Configuration Effect Description
Single Head + Global Temperature Baseline Standard Contrastive Learning
Multi-Head + Global Temperature Gain Multi-perspective is helpful
Single Head + Adaptive Temperature Gain Pair-wise weighting is helpful
Multi-Head + Adaptive Temperature Optimal The two are complementary

Key Findings

  • The more types of augmentations applied, the more significant the improvement of AMCL (5 augmentations >> 1 augmentation), directly validating the theoretical motivation.
  • The improvement of multi-head is consistent across different backbones (ResNet-18/50) and different training epochs.
  • The connection between temperature and uncertainty is verified via visualization—hard-to-distinguish sample pairs indeed receive a higher temperature.
  • Multi-head does not significantly increase training cost (projection heads are extremely lightweight).

Highlights & Insights

  • Theoretical connection of temperature = uncertainty: Endows the hyperparameter temperature with physical meaning—measuring the uncertainty of sample pair similarity.
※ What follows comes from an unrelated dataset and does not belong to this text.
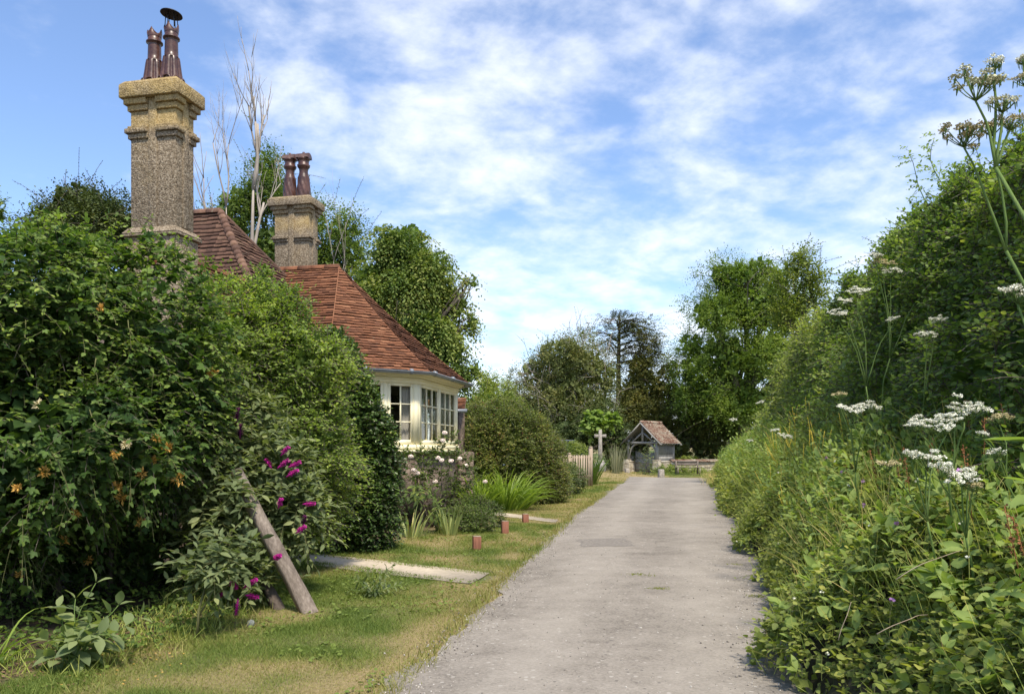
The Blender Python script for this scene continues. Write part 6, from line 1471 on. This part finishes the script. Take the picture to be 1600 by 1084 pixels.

This insight not only guides AMCL but also provides a new perspective for the contrastive learning community to understand temperature.
  • More effective with more augmentations: Aligns with intuition—augmentation diversity increases the complexity of similarity distributions, which is precisely what AMCL is designed for.
  • Plug-and-play generality: Can enhance three major mainstream methods—SimCLR, MoCo, and Barlow Twins—proving that multi-head + adaptive temperature is a general improvement.

Limitations & Future Work

  • The choice of the number of heads \(M\) requires tuning; \(M=4-8\) performs well in experiments.
  • The computational overhead, although small, scales linearly with the number of heads.
  • Only validated on visual contrastive learning; the performance on multimodal contrastive learning (e.g., CLIP) remains to be tested.
  • Diversity regularization between heads could be explored to encourage different heads to learn more complementary representations.
  • vs SimCLR/MoCo: AMCL is a general enhancement module rather than an alternative, and can be directly integrated.
  • vs Multi-Similarity Learning: Similar in using multiple similarities but under supervised settings; AMCL is designed for unsupervised settings with MLE theoretical support.
  • The concept of adaptive temperature can be transferred to any contrastive/metric learning tasks that use a temperature hyperparameter.

Rating

  • Novelty: ⭐⭐⭐⭐ The combination of multi-head + adaptive temperature + MLE theoretical framework is creative.
  • Experimental Thoroughness: ⭐⭐⭐⭐ Explored across three methods, multiple backbones, and various augmentation types.
  • Writing Quality: ⭐⭐⭐⭐ Clear MLE derivation and targeted experimental design.
  • Value: ⭐⭐⭐⭐ A general enhancement module for contrastive learning that the community can directly utilize.